After looking at what separates high scorers from low scorers on civil service exams, the same mistakes appear over and over. None of them are about intelligence. Almost all of them are about preparation habits and exam strategy.
1. Not reading the examination announcement
The announcement tells you exactly what will be tested — the subject areas, their relative weights, and the number of questions. Candidates who skip it study the wrong things and are surprised on exam day. Always start here.
2. Treating the exam as pass/fail instead of competitive
A 70 passes. But on a list with 500 candidates, a 70 might rank you 450th — practically unreachable. Study to maximize your score, not to clear the minimum threshold. Every point matters for your list position.

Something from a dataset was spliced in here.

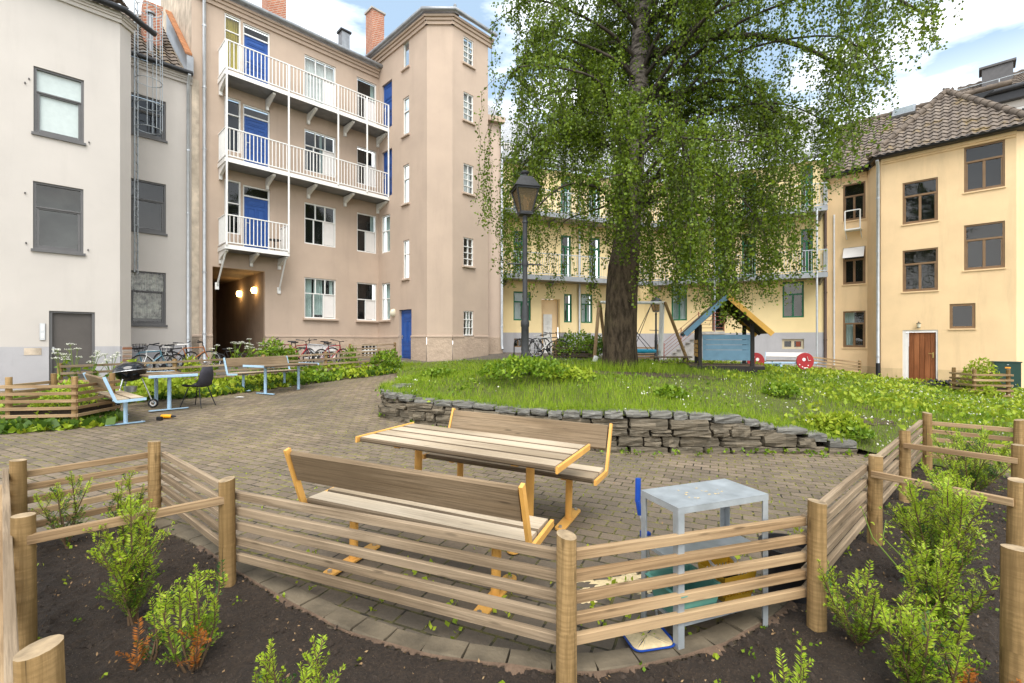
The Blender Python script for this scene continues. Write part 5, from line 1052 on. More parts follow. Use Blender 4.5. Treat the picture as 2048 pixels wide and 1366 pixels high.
prof=[(.23,.44),(.15,.455),(.0,.44),(-.14,.44),(-.21,.49),(-.245,.60),(-.26,.74),(-.275,.88)]; wd=[.19,.22,.24,.235,.225,.22,.20,.14]; N=8; g=[]
for (y,z),w in zip(prof,wd): g.append([o+f*(y+(.07*abs(s)**2.2 if z>.46 else 0))+sd*(s*w)+Z_*(z+(.05*abs(s)**2.5 if z<.5 else 0)) for s in [(-1+2*k/N) for k in range(N+1)]])
for i in range(len(g)-1):
    for k in range(N): b.face([g[i][k],g[i][k+1],g[i+1][k+1],g[i+1][k]])
so_=b.obj('seat_shell',MATS['chair_fabric'],ch,smooth=True); md=so_.modifiers.new('thick','SOLIDIFY'); md.thickness=.02; md.offset=0
for s in (-1,1):
    for y,yy in ((.12,.24),(-.12,-.24)): b=MB(); b.tube([o+f*y+sd*s*.13+Z_*.43,o+f*yy+sd*s*.22],[.013,.009],8); b.obj('leg',MATS['black_metal'],ch,smooth=True)
q=G(338,838); dr=thing('power_drill','yellow and black cordless drill lying at the blue table foot','drill',q); b=MB(); b.tube([q+Vector((-.14,0,.05)),q+Vector((-.05,0,.05)),q+Vector((.05,0,.05))],[.035,.04,.032],12); b.beam(q+Vector((-.09,.0,.05)),q+Vector((-.06,-.14,.03)),.04,.035,bev=.008); b.obj('drill_body',MATS['tool_yellow'],dr,smooth=True)
b=MB(); b.tube([q+Vector((.05,0,.05)),q+Vector((.1,0,.05)),q+Vector((.13,0,.05))],[.026,.022,.012],10); b.box(q+Vector((-.055,-.16,.035)),(.085,.06,.07),0,bev=.01); b.obj('chuck_and_battery',MATS['black_plastic'],dr)
# ================================================================ street lamps
def lamp(label,x,y,zt,s=1.0):
    z0=gz(x,y); t=thing('street_lamp',label,'lamp post',(x,y,z0),'old style lamp posts'); Hh=(zt-z0)/s; k=s
    b=MB(); pr=[(.13,0),(.13,.04),(.10,.09),(.095,.12),(.075,.15),(.072,.9),(.082,.92),(.082,1.0),(.07,1.03),(.075,1.12),(.068,1.16),(.066,1.28),(.048,1.34),(.046,Hh-.98),(.058,Hh-.97),(.058,Hh-.94),(.044,Hh-.92),(.05,Hh-.84)]
    b.lathe([(r*k,z*k) for r,z in pr],(x,y,z0),16); b.obj('pole',MATS['lamp_black'],t,smooth=True)
    b=MB(); zc=z0+(Hh-1.75)*k; b.tube([(x-.34*k,y,zc),(x+.32*k,y-.02,zc-.03)],.014*k,8); b.lathe([(.056*k,-.05*k),(.062*k,0),(.056*k,.05*k)],(x,y,zc),12); b.obj('ladder_bar',MATS['lamp_black'],t,smooth=True)
    zl_=z0+(Hh-.84)*k; rz=R(14)
    def sq(w,z): return [Vector((x+w*k*(math.cos(rz+PI/4+PI/2*i)),y+w*k*math.sin(rz+PI/4+PI/2*i),zl_+z*k)) for i in range(4)]
    lh=MB(); lo_,hi=sq(.155,.06),sq(.30,.50)
    for i in range(4): lh.beam(lo_[i],hi[i],.022*k,.022*k); lh.beam(lo_[i],lo_[(i+1)%4],.03*k,.03*k); lh.beam(hi[i],hi[(i+1)%4],.03*k,.035*k)
    lh.prism(sq(.17,.02),(0,0,1),.05*k); lo2=lh.obj('lantern',MATS['lamp_black'],t)
    rf=MB(); a1,a2,a3=sq(.36,.515),sq(.325,.535),sq(.16,.74)
    for u_,v_ in ((a1,a2),(a2,a3)):
        for i in range(4): rf.face([u_[i],u_[(i+1)%4],v_[(i+1)%4],v_[i]])
    rf.face(a1[::-1]); rf.face(a3); rf.lathe([(.05*k,.73*k),(.05*k,.80*k),(.075*k,.82*k),(.08*k,.85*k),(.05*k,.87*k),(0,.875*k)],(x,y,zl_),12); rf.obj('lantern_roof',MATS['lamp_black'],lo2)
    for i in range(4):
        gm=MB(); e=.93; cc=sum(lo_+hi,Vector())/8; q=[cc+(v-cc)*e for v in (lo_[i],lo_[(i+1)%4],hi[(i+1)%4],hi[i])]; gm.face(q); gm.obj('pane',MATS['amber_pane'],lo2)
    bb_=MB(); bb_.lathe([(.02*k,.08*k),(.025*k,.18*k),(.045*k,.22*k),(.05*k,.28*k),(.03*k,.33*k),(0,.34*k)],(x,y,zl_),12); bb_.obj('bulb',MATS['pale_glass'],lo2,smooth=True)
    return t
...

3. Studying without timing yourself
Many candidates can answer every type of question correctly — they just cannot do it fast enough. Pacing is a skill that only develops through timed practice. If you never practice under time pressure, the exam will feel impossible even if you know the material.
4. Using a calculator during practice
Calculators are prohibited on almost all civil service exams. If you rely on one during practice, you are training yourself for conditions that will not exist on exam day. Practice every math problem with pencil and paper from day one.
5. Spending too much time on hard questions
There is no partial credit on civil service exams. A question you cannot answer in 90 seconds is worth exactly the same as one you answer in 20 seconds. Skip difficult questions, mark them, and return at the end. Do not let one hard question eat the time you need for three easier ones.
6. Leaving questions blank
Most civil service written exams do not penalize for wrong answers. Every blank answer is a guaranteed zero. Every guessed answer has a 25% or better chance of being correct. Never leave a question unanswered — guess if you have to.
7. Cramming the night before
The research on sleep and cognitive performance is unambiguous: sleep deprivation significantly impairs reasoning, memory retrieval, and processing speed — exactly the skills civil service exams measure. A full night of sleep outperforms hours of last-minute studying. Stop studying by 9 PM the night before and get 7–8 hours.
8. Not responding quickly after the exam
Candidates who wait weeks to check their score, or who do not respond promptly to canvass letters, lose their place in the process. Set reminders for when scores are expected. Keep your address current with the civil service agency. When you receive any official correspondence, respond the same day.